Parlant ici d’un point de vue catholique, mon objectif n’est pas de contester la thèse de l’auteur, mais de mettre en évidence la structure du livre et les bénéfices éventuels que le lecteur peut en tirer, parmi lesquels le développement d’une vision réenchantée du monde, cohérente avec la foi chrétienne et une meilleure compréhension de son enracinement dans la tradition judaïque.

The Religion of the Apostles est essentiellement divisé en quatre sections, chacune subdivisée en chapitres. Tout d’abord, l’auteur traite directement de la figure de la divinité en relation avec l’idée de la Sainte Trinité. L’auteur déploie une argumentation approfondie visant à démontrer la continuité entre le judaïsme du Second Temple et le christianisme orthodoxe sur cette question.

La deuxième partie du livre de De Young est à mon avis la plus intéressante et la plus significative. L’auteur y expose sa conception du Conseil divin, mettant en relation les différents êtres et réalités spirituels officiant sous l’autorité du seul vrai Dieu. Avec sa compréhension sophistiquée et son savoir encyclopédique, De Young traite des créatures spirituelles – anges, démons, saints, géants, dieux, etc. – illustrant la profondeur et l’ampleur de leur importance dans la conception chrétienne de l’ordre créé en les mettant en relation avec la cosmologie antique. De Young s’attache ensuite à donner un sens à son entreprise en expliquant les implications de ses affirmations pour notre compréhension des faiblesses et des espoirs humains.

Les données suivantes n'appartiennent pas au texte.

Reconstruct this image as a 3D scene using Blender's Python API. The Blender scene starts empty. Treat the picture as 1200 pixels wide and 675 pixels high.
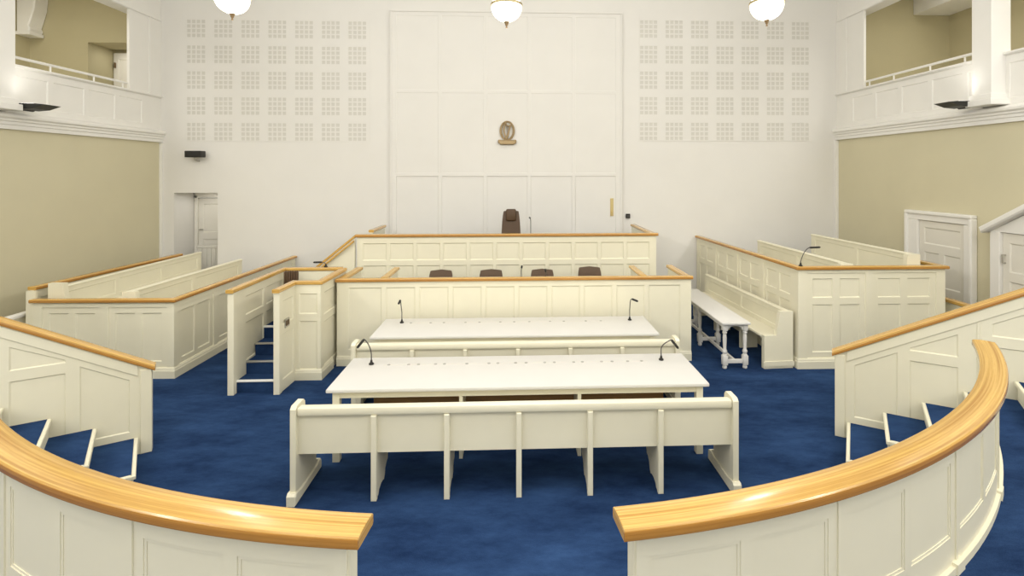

La troisième partie du livre se concentre sur les notions de création et de salut, en expliquant le sens de l’idée d’expiation dans sa conception chrétienne. Enfin, l’auteur aborde dans la quatrième et dernière partie la notion de peuple de Dieu et son évolution aux temps bibliques.

S’il met évidemment en valeur certaines particularités de la théologie orthodoxe qui ne sont pas toujours partagées par la Tradition catholique, et s’il est construit autour d’une argumentation que l’on serait tenté de remettre en question, le livre de De Young est aussi une occasion privilégiée de rencontrer une conception holistique de la Création – matérielle et immatérielle – qui, si elle trouve sa place dans les enseignements de l’Église catholique, n’est plus nommée ni prise au sérieux dans certains de nos milieux.

En un sens, la difficulté qui a motivé De Young à écrire ce livre, à savoir l’appauvrissement de la tradition spirituelle au contact de la modernité occidentale, est une difficulté partagée. Ainsi, le livre dont il est question ici est certainement une pierre de touche digne de considération.